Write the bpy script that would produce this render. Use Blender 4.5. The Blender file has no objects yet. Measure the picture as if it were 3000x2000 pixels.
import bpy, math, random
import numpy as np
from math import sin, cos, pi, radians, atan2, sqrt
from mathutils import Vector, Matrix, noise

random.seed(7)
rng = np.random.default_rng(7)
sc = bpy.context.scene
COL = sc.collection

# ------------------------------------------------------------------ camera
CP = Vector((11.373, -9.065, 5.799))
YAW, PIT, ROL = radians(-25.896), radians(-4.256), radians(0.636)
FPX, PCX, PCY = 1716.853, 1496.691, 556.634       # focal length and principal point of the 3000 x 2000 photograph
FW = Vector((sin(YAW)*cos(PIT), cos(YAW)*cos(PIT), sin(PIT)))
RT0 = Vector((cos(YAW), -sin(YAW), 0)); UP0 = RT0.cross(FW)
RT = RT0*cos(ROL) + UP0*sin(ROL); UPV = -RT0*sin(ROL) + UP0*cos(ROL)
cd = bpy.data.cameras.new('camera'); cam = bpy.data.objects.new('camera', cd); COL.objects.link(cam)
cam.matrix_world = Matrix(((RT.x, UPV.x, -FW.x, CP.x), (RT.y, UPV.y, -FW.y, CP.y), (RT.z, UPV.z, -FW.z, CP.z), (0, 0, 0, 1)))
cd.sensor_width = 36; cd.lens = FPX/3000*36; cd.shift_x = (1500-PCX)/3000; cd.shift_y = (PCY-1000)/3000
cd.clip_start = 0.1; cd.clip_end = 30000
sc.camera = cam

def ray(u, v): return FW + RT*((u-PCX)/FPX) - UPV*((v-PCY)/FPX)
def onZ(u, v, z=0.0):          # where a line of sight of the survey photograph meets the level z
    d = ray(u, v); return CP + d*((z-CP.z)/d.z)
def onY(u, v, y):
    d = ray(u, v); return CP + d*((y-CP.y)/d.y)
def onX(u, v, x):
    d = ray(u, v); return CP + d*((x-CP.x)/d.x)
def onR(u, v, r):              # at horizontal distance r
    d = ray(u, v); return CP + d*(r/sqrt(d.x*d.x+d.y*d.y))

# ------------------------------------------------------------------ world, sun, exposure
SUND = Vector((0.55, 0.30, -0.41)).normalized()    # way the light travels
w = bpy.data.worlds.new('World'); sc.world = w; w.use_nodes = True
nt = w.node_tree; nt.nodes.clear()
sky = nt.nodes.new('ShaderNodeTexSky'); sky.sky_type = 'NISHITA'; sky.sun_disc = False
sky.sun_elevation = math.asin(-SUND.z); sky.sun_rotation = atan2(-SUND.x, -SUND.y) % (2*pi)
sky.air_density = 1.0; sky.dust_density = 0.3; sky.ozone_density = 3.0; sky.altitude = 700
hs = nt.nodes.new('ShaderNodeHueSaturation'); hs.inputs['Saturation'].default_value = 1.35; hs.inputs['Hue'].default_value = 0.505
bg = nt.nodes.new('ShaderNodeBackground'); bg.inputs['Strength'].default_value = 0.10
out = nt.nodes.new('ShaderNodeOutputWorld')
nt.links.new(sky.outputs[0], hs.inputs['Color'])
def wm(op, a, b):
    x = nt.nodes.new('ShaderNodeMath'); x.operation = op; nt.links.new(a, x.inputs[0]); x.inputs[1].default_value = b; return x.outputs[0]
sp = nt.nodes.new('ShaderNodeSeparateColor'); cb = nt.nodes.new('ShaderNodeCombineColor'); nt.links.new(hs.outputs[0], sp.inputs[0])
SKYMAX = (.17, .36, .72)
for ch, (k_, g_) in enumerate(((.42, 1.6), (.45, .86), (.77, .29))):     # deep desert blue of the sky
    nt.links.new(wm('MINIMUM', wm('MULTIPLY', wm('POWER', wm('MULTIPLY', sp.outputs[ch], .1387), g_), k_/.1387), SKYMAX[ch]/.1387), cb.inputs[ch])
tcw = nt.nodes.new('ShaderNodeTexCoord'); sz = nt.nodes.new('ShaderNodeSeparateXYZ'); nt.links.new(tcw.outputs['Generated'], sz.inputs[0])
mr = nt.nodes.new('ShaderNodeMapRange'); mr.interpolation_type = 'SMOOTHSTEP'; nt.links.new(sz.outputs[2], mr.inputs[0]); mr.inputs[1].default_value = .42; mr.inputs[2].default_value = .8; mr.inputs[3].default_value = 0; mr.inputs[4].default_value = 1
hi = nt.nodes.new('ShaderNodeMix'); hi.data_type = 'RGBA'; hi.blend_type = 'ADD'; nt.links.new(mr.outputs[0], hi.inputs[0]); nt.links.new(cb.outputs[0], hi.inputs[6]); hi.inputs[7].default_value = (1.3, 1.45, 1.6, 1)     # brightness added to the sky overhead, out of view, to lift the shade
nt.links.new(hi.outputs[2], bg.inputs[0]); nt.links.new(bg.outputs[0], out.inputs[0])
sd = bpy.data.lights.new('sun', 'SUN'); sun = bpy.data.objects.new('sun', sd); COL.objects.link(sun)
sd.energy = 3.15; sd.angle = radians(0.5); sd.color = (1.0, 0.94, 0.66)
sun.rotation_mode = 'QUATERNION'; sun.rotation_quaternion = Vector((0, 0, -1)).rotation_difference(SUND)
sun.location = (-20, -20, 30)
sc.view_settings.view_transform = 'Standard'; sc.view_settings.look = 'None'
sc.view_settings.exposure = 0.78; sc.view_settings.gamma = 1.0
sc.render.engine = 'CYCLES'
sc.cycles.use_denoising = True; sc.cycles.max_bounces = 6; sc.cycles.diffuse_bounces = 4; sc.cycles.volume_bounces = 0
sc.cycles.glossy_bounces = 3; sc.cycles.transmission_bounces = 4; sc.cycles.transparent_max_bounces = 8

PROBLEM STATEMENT
Quote the data above verbatim from its first line to the line that includes "COL = sc.collection", with both boundary lines retained.

EXERCISE OUTPUT
Write the bpy script that would produce this render. Use Blender 4.5. The Blender file has no objects yet. Measure the picture as if it were 3000x2000 pixels.
import bpy, math, random
import numpy as np
from math import sin, cos, pi, radians, atan2, sqrt
from mathutils import Vector, Matrix, noise

random.seed(7)
rng = np.random.default_rng(7)
sc = bpy.context.scene
COL = sc.collection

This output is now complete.